What arrives within me in the wake of this dream and this visit to the wild waters of our coastal getaway, is the way in which for all of us, our consciousness has been colonised, it has been sanitised and rationalised and cut off. Encapsulated from the great, vast body of the collective unconscious. The way in which we seek to know the world and to solve the problems of our time are so narrow, so brutally bullied into the linear, mental realms of a colonised reality. And yet there was a time, in the distant past of each and every bloodline, when we sought to know the world and to gain our answers and collective direction from dream and ritual, through dance and story, signs and symbols, songs and numinous pathways, through the vibrant living interface with landscape and the animate consciousness of the Earth. A world view in which we are but a strand within the majestic tapestry of diverse agendas, all seeking cohesive co-existence and innovative ways of thriving and belonging.
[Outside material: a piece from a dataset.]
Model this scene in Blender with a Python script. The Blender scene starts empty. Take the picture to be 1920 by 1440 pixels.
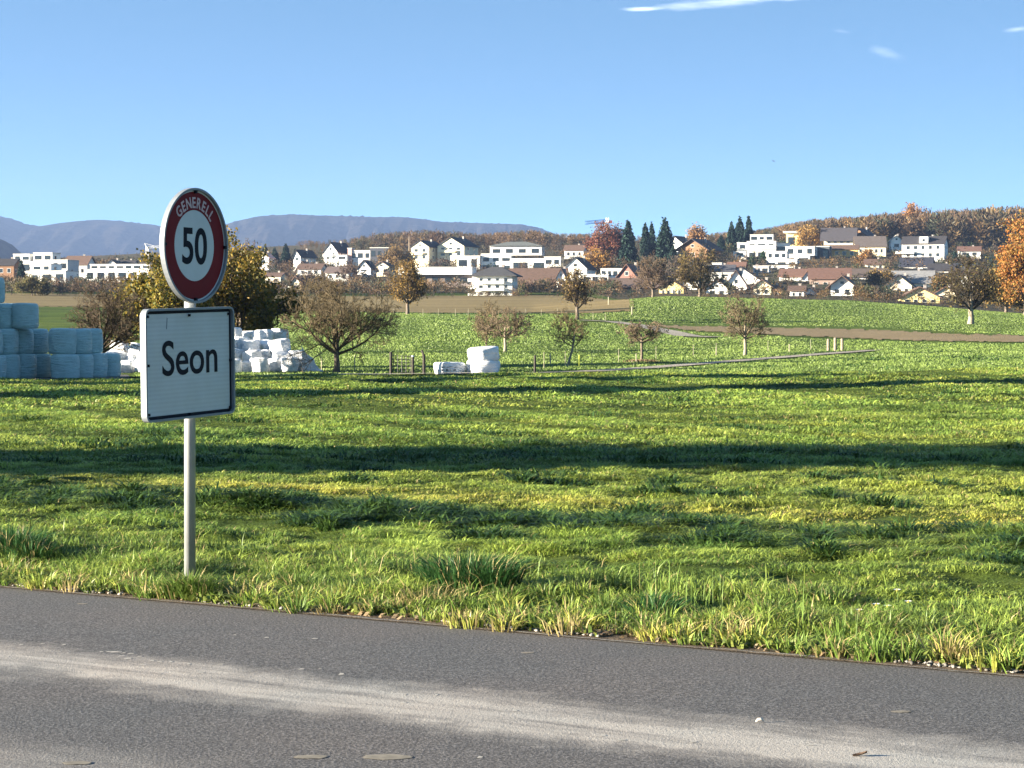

In my dream and in my lived reality I am choked with feeling, excruciatingly hungry for a revolutionised consciousness that makes space for truth and embodied integrity and integrated wisdom and a myriad of tendriled pathways to embedded and embodied knowing. I ache for and excruciatingly seek the cohesive circle of ceremonial holding, strong enough to offer witness and embrace to the birthing of what has been unlived within, and the great tidal purge of our collective grief, so that we may meet life awake and emptied, on the other side of our unfelt pain, our collective trauma, that we may gaze at the spangled night sky and the treasured rock pool and the winged ones and the finned, the standing beings and the creepem-crawlems, the ancient stones and the rhythmic waters, the tendriled light and the dark earth, within and without, and be available to receive the new dreaming for a new way forward together, upon this planet, grief literate, collectively shouldering the true measure of our wounds and our histories and deeply listening at the sacred wild edge of a de-colonised consciousness, for the whisperings of our shared hearthsongs, beyond the separation from our own feeling bodies, each other’s stories and the earth upon which we depend.